Be inspired to paint, make and create with BAFTA award-winning Art Attack presenter Neil Buchanan. To launch his touring exhibition, Neil is packing up his easel and heading off to galleries across the UK and is calling in at Gallery Rouge in St Albans this Sunday. His collection, Hope Street, is a powerful and nostalgic set of prints about childhood.

Growing up in Liverpool in the 1960s, Neil fondly recalls playing football and drawing cartoons. Coincidentally his school was on Hope Street.

“The reason I called the series Hope Street is not because of a place but a state of mind,” says Neil. “Looking back on it, times were simpler then. I was from a normal working class environment where no one seemed to die or get divorced. People lived in Hope Street, now they live in a different type of street.”

In his teens, Neil’s hopes were dashed when the principal at Liverpool College of Art told him he must choose art or music. Having already created the band Marseille, he opted for the rock and roll route and went on to win the first ever Battle of the Bands on TV in 1977.

“Those were heady days. I wanted to go into art because it was what I could do but I also wanted to play in a band. Being told you could only be creative in one compartment was a ridiculous thing to say to a young person, so I walked away with my creativity unbridled.”

UK and European tours followed but the rock star dream was short-lived.

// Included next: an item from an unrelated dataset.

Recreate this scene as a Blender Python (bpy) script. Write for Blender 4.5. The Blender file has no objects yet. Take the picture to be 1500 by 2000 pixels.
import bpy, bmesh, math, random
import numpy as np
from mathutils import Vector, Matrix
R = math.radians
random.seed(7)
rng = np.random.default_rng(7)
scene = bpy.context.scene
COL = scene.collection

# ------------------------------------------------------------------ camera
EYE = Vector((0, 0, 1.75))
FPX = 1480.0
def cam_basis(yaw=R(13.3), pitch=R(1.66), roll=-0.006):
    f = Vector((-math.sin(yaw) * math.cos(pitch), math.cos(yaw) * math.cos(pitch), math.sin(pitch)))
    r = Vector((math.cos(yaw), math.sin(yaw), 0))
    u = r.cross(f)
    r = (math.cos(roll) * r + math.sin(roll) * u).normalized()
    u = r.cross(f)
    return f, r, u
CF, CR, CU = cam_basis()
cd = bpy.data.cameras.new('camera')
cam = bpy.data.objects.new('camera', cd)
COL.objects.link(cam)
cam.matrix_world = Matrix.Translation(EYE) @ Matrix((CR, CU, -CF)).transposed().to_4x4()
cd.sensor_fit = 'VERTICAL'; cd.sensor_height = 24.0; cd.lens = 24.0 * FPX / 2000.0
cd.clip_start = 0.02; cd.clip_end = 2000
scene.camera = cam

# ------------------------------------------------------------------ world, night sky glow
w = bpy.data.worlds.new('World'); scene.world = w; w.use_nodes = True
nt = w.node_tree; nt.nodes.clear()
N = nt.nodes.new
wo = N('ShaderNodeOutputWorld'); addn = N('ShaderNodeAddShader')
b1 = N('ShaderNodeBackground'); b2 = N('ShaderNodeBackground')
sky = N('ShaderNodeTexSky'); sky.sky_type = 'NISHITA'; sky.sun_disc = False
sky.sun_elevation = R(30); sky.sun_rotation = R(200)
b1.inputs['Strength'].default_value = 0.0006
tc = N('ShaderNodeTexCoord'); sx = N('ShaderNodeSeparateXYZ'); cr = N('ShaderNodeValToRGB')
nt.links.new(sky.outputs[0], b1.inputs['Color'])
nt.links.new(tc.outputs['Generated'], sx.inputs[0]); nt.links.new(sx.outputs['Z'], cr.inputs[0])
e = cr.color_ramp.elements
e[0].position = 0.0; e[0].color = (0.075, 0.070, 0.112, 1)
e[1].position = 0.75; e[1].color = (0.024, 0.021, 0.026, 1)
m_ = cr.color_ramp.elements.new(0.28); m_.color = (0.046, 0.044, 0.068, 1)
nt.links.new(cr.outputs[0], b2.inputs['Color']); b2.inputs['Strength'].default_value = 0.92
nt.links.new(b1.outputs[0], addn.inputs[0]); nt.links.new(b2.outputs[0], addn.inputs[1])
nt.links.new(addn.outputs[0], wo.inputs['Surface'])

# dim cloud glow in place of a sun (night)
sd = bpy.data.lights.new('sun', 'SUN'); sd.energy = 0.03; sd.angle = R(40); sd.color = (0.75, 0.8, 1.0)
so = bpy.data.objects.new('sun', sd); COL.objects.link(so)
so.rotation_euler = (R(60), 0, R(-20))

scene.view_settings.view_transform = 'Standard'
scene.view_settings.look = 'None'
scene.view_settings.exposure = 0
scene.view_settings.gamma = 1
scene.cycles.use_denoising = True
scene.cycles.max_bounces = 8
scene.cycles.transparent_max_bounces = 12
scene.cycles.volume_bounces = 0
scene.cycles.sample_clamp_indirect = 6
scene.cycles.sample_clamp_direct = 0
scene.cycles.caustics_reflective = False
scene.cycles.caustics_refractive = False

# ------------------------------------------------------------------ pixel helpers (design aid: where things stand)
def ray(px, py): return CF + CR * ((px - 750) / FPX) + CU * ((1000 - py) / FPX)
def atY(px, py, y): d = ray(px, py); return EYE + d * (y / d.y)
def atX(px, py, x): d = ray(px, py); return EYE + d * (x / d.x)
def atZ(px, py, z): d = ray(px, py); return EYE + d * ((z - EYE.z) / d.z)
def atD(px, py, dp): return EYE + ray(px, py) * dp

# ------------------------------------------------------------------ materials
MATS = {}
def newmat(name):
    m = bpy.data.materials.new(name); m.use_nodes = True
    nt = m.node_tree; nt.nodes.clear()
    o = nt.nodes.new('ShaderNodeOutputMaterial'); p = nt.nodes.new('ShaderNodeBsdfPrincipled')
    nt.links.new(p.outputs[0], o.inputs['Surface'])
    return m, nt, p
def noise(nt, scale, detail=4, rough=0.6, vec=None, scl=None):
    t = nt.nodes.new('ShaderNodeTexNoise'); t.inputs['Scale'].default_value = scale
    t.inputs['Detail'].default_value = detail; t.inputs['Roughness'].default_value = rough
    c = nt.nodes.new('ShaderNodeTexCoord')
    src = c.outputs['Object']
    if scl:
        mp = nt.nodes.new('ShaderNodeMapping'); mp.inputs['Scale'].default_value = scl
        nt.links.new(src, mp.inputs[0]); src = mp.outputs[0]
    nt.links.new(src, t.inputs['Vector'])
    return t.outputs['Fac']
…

“We went from stretch limos and Lear jets to being back on the dole after a legal battle with the record company. It was a creative cold shower.”

Answering an ad for a job working as a children’s TV presenter soon got Neil’s creativity back on track. He began his career on zany Saturday morning show No:73 and went on to success with Motormouth, Finders Keepers, ZZZap! (a show he created for deaf children) and Animal Crazy. His greatest triumph came when he and Tim Edmunds, created a new kind of art programme, called Art Attack, in 1990.

“We did 500 shows with more than 2,000 ideas over 17 years. My favourite art store was my trash can. If you think outside the box you can come up with a lot of solutions but sometimes you only do so when you’re forced to through lack of finance, Art Attack was cheap as chips but it was also an innovative and inspirational show.

“Having done Art Attack for many years, I’ve realised the most important thing to do when working with children is to inspire them, because if you do, you empower them.”

Neil Buchanan is coming to Gallery Rouge, Chequer Street, St Albans on Sunday, December 4 from 2pm-4pm.